(Scenes as source code)
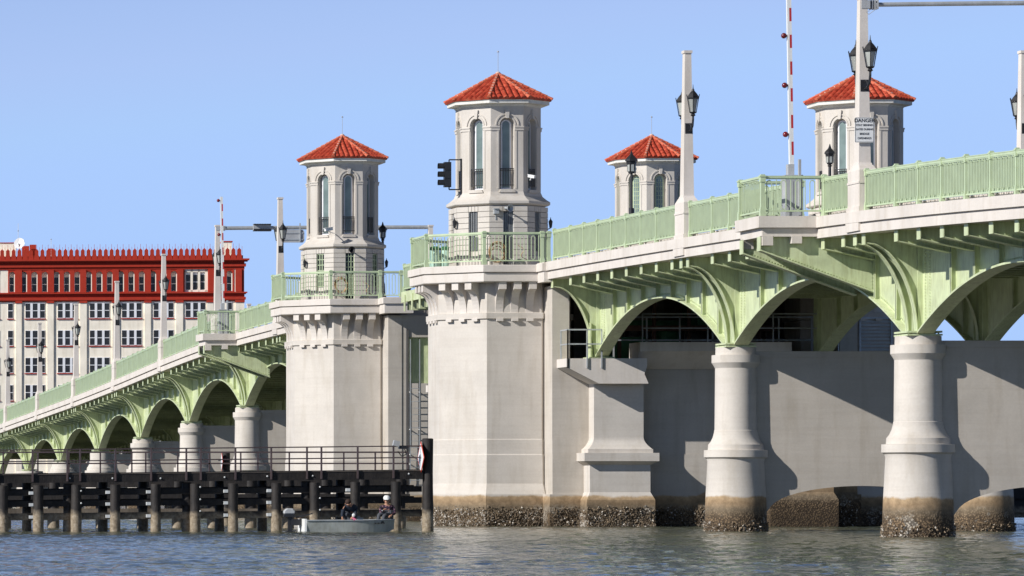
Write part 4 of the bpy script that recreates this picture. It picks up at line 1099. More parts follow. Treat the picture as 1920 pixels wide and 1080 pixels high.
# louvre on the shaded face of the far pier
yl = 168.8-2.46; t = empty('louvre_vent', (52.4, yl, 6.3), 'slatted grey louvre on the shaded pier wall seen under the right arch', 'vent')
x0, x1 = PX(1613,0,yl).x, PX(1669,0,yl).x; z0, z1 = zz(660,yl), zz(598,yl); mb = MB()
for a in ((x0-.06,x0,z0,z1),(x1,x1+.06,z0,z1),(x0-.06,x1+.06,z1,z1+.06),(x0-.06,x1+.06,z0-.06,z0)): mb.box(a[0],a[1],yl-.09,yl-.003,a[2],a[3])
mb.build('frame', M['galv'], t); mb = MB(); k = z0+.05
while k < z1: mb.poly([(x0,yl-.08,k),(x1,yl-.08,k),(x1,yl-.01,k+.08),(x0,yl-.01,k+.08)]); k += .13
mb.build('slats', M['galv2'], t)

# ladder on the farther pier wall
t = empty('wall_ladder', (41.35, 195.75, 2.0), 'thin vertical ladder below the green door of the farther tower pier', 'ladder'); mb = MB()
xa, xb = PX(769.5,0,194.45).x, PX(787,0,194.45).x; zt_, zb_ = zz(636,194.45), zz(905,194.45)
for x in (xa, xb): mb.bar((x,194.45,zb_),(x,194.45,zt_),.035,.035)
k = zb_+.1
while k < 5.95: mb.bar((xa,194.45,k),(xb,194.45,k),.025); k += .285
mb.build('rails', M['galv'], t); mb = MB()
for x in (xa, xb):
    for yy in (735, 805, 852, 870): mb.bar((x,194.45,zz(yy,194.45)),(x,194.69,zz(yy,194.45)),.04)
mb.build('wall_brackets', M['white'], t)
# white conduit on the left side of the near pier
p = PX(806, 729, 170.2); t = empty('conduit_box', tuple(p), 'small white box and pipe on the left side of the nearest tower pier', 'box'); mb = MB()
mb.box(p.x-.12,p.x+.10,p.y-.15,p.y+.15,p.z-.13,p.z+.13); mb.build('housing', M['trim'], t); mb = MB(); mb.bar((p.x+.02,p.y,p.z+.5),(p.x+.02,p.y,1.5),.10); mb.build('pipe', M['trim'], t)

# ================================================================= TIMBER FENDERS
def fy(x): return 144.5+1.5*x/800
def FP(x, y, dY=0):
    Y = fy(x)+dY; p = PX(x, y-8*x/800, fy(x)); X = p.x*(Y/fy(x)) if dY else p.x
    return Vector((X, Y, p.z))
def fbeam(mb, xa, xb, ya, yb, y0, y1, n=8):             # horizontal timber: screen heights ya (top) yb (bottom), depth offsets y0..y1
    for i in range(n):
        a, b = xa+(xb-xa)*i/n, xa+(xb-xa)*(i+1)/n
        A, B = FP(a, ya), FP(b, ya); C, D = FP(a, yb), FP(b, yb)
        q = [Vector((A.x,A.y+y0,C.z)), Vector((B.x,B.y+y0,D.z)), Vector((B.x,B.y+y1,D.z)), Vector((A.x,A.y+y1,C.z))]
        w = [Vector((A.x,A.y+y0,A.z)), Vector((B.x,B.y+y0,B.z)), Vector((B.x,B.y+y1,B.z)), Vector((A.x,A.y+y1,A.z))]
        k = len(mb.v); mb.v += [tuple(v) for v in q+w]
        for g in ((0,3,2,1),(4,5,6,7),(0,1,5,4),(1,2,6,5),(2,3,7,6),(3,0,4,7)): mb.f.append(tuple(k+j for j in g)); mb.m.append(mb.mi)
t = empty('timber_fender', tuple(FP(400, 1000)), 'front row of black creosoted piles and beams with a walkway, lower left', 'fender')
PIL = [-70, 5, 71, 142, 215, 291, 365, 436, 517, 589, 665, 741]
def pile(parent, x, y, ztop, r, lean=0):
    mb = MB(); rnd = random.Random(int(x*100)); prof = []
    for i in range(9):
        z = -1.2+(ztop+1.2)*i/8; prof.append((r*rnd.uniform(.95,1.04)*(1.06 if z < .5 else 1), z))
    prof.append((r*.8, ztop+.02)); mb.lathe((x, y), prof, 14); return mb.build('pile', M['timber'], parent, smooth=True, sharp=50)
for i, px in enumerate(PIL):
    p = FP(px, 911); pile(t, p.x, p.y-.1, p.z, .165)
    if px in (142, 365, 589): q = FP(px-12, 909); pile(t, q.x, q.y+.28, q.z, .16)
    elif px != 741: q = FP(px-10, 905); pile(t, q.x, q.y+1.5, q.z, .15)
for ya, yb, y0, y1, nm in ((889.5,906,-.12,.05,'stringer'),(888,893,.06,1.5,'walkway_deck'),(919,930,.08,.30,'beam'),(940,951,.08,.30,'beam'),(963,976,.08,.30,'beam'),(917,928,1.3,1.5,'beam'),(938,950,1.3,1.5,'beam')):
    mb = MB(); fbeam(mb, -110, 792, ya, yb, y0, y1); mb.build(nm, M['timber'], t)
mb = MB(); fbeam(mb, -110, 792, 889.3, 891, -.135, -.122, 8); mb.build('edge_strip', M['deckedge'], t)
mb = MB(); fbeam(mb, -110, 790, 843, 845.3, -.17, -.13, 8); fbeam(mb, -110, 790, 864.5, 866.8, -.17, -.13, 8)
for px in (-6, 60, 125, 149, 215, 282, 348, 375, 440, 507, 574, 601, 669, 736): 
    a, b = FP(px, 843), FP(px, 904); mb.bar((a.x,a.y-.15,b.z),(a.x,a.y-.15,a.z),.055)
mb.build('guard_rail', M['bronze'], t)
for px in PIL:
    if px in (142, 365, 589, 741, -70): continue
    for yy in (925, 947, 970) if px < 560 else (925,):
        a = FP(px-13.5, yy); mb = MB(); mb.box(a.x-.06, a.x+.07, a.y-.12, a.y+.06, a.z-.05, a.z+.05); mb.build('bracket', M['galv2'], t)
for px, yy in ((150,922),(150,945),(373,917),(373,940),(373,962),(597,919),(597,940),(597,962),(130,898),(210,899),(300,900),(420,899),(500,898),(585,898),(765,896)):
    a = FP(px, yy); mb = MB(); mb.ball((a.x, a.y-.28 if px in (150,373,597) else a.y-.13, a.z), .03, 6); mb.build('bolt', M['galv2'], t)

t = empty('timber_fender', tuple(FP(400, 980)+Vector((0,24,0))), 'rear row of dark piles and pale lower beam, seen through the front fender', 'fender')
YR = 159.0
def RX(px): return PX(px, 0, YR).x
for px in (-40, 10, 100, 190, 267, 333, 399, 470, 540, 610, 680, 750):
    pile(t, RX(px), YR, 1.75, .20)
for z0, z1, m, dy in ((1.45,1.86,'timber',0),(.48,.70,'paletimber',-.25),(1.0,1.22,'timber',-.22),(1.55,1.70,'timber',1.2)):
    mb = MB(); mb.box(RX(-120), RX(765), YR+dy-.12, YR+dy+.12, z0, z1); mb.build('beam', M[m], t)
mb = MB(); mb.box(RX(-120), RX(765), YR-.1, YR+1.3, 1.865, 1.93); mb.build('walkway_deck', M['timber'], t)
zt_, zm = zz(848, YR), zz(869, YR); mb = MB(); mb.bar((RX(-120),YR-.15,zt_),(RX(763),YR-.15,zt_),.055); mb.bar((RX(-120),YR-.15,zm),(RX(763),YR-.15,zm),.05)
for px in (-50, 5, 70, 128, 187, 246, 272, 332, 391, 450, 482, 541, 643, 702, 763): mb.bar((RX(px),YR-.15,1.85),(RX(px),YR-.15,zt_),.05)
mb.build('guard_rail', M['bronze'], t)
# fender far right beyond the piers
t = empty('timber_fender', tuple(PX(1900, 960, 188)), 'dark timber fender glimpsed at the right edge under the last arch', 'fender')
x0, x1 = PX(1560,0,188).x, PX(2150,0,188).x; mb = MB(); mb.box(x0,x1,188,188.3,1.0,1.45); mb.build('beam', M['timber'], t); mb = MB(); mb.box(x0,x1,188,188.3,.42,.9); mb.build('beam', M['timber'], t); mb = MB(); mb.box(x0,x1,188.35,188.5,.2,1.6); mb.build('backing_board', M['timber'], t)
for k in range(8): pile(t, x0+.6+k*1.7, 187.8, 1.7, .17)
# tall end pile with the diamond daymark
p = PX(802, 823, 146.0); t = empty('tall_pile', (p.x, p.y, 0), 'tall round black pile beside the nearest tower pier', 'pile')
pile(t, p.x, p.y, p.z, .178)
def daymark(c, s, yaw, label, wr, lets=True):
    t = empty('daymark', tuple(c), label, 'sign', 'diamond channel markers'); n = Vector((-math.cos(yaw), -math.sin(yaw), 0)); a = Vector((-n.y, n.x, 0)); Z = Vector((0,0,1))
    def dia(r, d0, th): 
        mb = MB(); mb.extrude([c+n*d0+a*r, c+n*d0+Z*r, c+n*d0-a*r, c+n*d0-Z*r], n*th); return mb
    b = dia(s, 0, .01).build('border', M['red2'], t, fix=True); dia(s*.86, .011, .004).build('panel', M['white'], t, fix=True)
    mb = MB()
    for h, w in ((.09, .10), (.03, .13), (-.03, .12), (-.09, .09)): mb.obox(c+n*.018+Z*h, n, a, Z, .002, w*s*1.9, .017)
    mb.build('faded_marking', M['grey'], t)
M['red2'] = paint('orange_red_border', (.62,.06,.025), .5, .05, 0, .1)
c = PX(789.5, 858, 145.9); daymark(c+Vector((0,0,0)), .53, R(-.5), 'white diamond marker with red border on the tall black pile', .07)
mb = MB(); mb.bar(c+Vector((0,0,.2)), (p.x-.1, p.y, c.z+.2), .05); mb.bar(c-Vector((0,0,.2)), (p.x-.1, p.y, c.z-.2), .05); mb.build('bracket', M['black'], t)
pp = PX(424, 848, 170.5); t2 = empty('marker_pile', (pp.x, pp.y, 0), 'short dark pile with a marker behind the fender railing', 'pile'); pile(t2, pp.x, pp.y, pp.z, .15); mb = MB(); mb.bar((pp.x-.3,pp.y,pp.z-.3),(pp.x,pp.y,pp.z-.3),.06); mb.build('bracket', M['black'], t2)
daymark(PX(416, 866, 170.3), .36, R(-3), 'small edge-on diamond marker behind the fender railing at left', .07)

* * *

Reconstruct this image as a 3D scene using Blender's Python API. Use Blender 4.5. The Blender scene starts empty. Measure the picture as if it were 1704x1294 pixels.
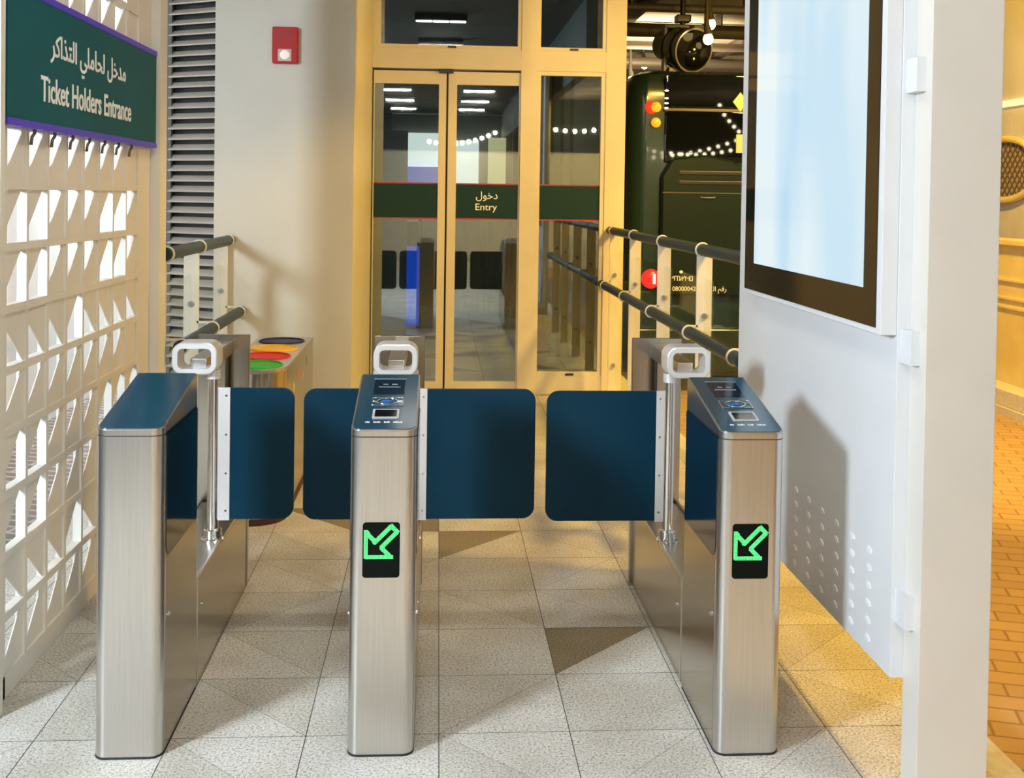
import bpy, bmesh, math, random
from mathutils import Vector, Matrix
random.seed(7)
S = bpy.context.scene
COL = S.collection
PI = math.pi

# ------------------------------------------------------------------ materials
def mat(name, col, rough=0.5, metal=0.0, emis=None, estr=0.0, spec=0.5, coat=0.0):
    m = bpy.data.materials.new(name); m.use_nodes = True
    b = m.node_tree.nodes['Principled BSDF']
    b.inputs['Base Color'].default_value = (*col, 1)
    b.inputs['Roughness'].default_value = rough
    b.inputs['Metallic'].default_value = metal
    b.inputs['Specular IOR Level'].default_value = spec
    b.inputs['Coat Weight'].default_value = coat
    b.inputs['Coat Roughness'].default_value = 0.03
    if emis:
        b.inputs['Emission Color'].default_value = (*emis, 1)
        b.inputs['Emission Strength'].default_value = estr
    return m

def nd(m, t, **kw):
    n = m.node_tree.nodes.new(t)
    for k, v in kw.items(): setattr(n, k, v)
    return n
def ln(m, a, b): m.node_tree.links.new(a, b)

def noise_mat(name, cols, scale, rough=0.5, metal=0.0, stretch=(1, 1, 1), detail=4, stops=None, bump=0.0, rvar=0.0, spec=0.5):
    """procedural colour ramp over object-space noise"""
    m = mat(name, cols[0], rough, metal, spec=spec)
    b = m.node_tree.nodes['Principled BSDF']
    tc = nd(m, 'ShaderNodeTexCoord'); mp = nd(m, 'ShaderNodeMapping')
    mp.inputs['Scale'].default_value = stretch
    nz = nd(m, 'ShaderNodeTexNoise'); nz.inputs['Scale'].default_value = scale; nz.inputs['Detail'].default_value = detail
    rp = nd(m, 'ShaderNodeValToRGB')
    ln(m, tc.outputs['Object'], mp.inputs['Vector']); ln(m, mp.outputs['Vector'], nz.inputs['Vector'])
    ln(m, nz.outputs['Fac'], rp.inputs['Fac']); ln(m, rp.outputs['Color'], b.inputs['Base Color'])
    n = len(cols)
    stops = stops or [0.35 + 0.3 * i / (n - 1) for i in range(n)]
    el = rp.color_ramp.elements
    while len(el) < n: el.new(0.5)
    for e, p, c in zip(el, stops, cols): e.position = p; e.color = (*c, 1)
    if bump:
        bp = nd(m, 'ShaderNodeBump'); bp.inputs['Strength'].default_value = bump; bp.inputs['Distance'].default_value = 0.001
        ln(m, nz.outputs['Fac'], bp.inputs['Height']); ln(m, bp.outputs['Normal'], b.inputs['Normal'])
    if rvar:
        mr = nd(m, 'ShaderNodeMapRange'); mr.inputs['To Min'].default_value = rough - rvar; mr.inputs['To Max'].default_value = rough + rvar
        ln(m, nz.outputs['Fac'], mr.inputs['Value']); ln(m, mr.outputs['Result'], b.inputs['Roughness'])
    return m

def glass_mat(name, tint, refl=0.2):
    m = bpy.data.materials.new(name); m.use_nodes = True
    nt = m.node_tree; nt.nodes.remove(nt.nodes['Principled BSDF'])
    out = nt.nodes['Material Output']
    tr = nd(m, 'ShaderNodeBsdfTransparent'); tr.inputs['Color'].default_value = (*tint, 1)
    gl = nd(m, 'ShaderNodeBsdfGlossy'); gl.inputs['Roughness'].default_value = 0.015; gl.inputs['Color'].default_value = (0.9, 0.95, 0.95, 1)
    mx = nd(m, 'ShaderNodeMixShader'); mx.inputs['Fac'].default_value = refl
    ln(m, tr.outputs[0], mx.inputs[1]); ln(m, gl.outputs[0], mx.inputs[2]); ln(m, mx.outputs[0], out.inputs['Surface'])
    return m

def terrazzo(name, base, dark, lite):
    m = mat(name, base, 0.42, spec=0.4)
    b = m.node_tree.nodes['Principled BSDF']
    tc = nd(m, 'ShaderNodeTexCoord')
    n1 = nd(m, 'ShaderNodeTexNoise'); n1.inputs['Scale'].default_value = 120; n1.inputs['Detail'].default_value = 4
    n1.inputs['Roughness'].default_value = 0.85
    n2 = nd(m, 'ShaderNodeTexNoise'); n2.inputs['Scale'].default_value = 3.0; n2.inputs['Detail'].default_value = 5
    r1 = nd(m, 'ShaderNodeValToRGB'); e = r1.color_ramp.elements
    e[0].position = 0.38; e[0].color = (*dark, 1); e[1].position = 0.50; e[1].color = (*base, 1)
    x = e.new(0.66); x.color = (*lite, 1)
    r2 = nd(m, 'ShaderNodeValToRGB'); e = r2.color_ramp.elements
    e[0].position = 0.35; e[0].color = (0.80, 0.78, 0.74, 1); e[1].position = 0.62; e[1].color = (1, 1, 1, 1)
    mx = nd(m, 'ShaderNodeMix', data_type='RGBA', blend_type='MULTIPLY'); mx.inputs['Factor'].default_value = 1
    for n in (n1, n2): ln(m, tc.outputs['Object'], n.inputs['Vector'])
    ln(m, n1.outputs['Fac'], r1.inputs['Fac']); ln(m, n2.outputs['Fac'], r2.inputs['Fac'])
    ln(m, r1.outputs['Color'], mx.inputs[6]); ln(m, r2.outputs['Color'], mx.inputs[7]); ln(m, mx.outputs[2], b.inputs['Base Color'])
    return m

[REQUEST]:
Exactly as they stand, quote the lines beginning with the one that contains "Reconstruct this image" and ending with the one that contains "PI = math.pi", with no pictures.

[THE ANSWER]:
Reconstruct this image as a 3D scene using Blender's Python API. Use Blender 4.5. The Blender scene starts empty. Measure the picture as if it were 1704x1294 pixels.
import bpy, bmesh, math, random
from mathutils import Vector, Matrix
random.seed(7)
S = bpy.context.scene
COL = S.collection
PI = math.pi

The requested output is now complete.